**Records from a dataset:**
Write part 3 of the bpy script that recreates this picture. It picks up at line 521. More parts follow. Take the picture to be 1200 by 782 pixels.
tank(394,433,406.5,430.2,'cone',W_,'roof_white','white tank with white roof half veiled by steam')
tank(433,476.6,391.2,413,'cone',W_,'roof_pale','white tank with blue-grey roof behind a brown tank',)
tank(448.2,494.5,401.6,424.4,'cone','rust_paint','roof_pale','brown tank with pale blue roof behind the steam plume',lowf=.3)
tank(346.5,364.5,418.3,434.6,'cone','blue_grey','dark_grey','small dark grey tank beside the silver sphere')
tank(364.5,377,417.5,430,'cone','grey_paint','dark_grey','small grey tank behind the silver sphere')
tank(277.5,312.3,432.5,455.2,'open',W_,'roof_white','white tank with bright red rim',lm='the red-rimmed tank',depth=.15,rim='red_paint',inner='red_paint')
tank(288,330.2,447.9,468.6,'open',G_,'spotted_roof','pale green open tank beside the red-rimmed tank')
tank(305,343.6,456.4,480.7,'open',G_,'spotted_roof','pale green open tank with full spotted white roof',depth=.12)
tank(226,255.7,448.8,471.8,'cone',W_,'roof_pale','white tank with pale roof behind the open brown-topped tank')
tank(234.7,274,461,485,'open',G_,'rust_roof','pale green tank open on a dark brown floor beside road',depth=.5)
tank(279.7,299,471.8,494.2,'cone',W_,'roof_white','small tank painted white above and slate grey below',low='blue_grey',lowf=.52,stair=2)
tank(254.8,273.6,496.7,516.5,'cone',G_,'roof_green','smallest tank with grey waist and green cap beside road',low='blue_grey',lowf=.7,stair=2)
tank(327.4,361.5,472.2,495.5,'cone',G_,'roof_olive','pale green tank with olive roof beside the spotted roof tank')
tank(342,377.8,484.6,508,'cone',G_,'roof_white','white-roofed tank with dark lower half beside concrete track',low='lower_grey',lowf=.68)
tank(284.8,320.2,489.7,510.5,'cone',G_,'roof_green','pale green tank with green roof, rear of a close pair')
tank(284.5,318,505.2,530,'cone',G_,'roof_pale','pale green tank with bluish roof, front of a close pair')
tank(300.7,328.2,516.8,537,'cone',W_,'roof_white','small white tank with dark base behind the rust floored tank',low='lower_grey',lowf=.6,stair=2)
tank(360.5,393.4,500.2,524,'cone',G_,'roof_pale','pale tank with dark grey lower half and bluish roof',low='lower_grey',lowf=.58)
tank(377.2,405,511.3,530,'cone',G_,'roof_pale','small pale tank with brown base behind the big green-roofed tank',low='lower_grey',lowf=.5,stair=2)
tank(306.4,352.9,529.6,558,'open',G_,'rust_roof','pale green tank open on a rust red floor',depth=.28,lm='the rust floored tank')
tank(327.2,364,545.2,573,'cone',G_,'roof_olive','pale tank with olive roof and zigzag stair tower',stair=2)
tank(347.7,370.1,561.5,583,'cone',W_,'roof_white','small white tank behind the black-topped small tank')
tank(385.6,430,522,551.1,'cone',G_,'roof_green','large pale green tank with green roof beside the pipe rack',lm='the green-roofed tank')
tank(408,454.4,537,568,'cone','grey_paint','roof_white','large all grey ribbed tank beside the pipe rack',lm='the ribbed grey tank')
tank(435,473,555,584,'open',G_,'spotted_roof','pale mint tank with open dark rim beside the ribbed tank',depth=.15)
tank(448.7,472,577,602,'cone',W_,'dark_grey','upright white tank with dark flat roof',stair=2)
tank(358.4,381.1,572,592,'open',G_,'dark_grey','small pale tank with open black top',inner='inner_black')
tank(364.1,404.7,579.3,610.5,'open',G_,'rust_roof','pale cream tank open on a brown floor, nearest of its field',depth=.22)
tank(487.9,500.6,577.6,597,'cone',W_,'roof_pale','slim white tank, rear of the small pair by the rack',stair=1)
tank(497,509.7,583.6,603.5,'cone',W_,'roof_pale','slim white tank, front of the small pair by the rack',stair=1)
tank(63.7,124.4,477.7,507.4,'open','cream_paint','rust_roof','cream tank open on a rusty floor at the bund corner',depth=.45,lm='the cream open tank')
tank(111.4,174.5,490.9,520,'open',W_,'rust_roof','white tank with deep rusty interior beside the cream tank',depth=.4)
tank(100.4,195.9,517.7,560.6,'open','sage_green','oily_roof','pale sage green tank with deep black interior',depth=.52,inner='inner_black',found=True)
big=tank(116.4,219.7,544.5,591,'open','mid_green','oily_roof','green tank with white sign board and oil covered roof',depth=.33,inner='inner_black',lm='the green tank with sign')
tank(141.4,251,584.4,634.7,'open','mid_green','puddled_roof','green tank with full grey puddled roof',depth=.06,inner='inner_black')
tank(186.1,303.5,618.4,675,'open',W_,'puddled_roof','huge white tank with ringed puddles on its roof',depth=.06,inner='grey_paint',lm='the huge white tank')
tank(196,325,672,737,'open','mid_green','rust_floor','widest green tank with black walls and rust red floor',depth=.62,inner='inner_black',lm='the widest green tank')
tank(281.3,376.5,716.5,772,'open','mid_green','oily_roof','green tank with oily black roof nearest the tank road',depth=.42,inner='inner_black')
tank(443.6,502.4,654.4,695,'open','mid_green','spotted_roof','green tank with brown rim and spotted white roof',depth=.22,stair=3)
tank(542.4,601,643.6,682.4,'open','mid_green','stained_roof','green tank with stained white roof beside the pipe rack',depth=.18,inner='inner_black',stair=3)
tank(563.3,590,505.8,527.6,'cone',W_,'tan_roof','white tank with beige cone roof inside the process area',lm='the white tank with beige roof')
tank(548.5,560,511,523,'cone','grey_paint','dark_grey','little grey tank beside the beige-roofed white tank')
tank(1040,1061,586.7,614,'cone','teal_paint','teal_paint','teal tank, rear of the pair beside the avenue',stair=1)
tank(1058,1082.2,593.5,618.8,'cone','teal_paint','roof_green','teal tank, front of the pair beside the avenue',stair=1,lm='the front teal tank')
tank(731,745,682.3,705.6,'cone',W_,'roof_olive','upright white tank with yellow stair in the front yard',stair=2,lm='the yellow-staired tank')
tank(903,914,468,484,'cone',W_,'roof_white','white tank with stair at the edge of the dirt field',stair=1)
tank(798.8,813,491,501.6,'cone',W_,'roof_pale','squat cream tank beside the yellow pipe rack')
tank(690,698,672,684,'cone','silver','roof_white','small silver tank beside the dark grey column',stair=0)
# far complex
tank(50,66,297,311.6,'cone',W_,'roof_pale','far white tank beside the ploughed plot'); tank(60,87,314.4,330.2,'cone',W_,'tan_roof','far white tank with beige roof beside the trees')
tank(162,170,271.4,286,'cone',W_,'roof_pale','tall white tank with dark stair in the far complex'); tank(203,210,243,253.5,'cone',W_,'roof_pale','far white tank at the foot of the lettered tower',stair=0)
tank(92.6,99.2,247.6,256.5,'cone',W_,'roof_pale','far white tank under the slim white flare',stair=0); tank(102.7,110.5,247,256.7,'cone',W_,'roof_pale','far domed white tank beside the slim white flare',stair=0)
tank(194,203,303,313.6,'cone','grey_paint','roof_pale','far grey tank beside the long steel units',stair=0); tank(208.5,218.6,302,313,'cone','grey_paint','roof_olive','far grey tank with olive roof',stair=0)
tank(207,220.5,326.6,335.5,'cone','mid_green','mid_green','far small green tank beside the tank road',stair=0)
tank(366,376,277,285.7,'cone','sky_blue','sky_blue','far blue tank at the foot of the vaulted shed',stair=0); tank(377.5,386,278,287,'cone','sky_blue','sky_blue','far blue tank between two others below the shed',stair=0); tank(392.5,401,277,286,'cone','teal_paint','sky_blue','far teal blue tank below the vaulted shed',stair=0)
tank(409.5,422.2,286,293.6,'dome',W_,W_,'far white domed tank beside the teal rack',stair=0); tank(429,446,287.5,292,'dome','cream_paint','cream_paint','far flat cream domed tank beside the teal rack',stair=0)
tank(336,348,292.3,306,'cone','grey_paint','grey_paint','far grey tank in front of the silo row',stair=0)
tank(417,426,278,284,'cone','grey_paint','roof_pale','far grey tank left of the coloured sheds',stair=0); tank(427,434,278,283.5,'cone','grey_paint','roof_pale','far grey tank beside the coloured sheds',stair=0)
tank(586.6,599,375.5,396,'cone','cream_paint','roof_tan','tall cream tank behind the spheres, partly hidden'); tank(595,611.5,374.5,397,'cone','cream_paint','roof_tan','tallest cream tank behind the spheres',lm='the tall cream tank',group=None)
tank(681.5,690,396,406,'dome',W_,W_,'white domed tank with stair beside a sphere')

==

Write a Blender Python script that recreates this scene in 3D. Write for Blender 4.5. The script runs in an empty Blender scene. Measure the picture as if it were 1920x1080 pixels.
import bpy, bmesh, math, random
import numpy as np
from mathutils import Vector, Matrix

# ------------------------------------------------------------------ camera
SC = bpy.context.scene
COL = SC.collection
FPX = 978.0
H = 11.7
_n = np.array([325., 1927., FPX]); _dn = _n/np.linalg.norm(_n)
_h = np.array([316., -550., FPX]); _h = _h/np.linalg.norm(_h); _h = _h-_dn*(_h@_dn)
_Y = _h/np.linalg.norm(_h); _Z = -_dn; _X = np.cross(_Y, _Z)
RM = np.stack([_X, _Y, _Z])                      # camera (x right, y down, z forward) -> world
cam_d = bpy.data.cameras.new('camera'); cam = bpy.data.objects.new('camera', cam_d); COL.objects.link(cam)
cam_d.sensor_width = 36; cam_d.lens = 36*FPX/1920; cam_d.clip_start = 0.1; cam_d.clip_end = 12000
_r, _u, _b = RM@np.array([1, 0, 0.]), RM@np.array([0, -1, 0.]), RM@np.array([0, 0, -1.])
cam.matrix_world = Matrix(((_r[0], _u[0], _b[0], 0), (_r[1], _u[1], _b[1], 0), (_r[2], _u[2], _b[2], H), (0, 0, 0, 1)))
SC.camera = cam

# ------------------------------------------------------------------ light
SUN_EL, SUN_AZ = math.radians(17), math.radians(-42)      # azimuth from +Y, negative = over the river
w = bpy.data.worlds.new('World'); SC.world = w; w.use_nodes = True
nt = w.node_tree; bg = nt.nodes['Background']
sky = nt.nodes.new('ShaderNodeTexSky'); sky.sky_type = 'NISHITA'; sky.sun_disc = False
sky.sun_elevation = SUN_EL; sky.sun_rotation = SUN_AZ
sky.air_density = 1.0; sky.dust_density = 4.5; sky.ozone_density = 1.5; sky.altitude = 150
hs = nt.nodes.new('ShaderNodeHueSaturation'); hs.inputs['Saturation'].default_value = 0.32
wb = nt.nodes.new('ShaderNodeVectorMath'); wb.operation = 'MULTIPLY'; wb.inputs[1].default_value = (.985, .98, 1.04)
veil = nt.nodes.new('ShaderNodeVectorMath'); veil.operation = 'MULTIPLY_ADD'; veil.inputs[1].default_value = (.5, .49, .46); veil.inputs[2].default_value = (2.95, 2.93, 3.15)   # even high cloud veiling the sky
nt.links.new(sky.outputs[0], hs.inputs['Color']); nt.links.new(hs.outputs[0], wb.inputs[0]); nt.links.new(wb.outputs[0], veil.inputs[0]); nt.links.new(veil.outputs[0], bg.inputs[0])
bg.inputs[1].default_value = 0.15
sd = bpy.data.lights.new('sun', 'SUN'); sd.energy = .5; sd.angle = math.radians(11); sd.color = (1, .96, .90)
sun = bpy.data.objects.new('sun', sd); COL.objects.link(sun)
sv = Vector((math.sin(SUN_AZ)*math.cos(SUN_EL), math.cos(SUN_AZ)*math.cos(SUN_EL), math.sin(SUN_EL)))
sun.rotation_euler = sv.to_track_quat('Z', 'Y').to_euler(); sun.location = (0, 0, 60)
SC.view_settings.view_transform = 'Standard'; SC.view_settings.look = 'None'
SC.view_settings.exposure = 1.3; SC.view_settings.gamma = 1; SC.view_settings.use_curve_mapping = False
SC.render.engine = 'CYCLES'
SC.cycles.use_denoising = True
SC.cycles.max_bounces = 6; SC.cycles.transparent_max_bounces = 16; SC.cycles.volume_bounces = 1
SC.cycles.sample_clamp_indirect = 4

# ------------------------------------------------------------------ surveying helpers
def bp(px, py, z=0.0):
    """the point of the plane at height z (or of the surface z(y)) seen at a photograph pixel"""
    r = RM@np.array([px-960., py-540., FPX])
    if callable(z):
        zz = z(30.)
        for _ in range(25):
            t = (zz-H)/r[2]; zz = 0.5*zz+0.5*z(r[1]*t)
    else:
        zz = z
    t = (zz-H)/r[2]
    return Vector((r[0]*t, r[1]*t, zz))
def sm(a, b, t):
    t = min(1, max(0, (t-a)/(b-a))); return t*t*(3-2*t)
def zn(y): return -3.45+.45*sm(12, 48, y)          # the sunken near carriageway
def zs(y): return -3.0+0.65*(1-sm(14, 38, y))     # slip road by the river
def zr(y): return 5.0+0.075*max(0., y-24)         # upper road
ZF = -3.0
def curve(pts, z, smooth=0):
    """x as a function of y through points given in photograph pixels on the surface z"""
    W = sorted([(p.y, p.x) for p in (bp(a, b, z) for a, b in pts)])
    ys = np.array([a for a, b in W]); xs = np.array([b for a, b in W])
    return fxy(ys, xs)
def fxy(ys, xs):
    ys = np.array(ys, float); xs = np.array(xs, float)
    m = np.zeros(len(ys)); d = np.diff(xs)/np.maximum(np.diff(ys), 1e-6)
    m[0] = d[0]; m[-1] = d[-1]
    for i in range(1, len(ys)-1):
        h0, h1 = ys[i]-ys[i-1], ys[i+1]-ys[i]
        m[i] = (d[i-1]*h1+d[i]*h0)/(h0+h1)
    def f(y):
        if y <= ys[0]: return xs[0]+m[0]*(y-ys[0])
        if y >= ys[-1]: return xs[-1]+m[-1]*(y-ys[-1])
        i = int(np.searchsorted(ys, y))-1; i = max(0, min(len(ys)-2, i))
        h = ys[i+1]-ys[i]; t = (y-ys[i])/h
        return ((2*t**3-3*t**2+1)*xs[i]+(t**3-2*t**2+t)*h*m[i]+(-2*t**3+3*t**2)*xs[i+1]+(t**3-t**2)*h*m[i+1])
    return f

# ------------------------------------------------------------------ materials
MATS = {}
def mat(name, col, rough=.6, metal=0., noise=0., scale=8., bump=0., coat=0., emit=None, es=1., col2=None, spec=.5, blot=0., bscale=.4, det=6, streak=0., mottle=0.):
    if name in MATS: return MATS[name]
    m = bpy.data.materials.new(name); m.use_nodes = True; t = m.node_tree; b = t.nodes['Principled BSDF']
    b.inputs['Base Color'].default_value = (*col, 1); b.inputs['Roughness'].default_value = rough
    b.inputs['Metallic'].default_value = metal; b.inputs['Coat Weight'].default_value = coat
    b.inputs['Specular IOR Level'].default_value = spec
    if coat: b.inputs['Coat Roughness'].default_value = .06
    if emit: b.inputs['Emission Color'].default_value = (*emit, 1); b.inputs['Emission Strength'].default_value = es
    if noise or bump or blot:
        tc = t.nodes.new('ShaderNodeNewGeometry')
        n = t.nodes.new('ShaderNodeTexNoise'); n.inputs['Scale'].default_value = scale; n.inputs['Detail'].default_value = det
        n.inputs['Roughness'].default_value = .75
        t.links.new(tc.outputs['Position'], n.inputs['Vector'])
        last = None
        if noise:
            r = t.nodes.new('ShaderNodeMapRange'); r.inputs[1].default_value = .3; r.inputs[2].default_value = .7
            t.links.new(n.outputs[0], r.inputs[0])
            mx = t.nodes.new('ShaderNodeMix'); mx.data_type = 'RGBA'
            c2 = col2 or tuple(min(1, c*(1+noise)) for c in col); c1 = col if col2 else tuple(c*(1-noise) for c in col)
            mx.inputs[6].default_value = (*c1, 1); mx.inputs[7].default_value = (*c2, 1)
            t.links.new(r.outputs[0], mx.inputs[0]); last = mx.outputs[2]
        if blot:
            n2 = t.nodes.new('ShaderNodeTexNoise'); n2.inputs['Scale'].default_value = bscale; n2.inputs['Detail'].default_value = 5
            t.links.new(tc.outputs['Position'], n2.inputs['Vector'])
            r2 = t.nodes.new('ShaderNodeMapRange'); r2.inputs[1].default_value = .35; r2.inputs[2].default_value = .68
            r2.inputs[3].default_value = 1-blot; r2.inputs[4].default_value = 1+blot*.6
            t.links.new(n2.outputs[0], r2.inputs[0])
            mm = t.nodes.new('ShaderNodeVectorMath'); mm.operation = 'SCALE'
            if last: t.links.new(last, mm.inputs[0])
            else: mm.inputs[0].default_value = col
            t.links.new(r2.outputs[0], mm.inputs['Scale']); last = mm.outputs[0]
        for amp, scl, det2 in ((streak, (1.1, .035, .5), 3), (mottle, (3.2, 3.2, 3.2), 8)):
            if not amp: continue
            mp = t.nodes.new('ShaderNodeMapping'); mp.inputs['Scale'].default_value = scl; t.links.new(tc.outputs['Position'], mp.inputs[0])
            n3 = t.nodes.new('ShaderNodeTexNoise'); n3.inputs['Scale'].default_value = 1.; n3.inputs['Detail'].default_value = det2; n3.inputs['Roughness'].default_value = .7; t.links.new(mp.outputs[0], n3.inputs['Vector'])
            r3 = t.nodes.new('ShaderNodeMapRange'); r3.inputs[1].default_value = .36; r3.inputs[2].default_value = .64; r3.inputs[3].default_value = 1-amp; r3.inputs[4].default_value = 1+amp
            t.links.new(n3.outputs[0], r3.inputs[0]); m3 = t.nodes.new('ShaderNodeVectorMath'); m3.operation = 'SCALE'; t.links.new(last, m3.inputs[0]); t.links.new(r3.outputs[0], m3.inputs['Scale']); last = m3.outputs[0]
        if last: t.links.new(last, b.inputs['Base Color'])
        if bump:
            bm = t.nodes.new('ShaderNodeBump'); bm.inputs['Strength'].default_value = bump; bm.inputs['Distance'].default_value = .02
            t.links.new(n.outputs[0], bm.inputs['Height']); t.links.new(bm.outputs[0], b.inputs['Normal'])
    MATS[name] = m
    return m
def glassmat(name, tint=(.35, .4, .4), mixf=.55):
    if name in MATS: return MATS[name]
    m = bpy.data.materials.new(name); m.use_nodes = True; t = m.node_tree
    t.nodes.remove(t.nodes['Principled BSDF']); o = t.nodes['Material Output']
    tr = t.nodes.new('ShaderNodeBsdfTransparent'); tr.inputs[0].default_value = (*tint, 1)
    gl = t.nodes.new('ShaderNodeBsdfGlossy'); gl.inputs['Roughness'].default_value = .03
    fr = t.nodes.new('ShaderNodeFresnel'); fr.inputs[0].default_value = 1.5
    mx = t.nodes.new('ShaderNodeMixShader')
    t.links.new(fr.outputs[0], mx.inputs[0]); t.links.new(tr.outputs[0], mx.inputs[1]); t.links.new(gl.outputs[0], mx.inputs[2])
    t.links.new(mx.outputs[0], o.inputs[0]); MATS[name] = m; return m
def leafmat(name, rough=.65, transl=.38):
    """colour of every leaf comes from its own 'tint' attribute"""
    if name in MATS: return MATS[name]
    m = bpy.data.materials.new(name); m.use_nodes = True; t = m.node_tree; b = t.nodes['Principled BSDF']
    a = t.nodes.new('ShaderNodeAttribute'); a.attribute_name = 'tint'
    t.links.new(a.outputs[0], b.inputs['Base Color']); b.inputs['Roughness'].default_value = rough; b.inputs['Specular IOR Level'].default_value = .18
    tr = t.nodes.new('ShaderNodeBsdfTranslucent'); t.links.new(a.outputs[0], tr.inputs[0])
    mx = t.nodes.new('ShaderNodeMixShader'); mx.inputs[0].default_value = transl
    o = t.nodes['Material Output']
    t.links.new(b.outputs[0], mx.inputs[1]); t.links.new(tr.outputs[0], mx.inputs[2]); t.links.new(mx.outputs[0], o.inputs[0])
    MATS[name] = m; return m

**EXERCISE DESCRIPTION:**
Read through the data and copy every line where "this" shows up.

**COMPLETE OUTPUT:**
Write part 3 of the bpy script that recreates this picture. It picks up at line 521. More parts follow. Take the picture to be 1200 by 782 pixels.
Write a Blender Python script that recreates this scene in 3D. Write for Blender 4.5. The script runs in an empty Blender scene. Measure the picture as if it were 1920x1080 pixels.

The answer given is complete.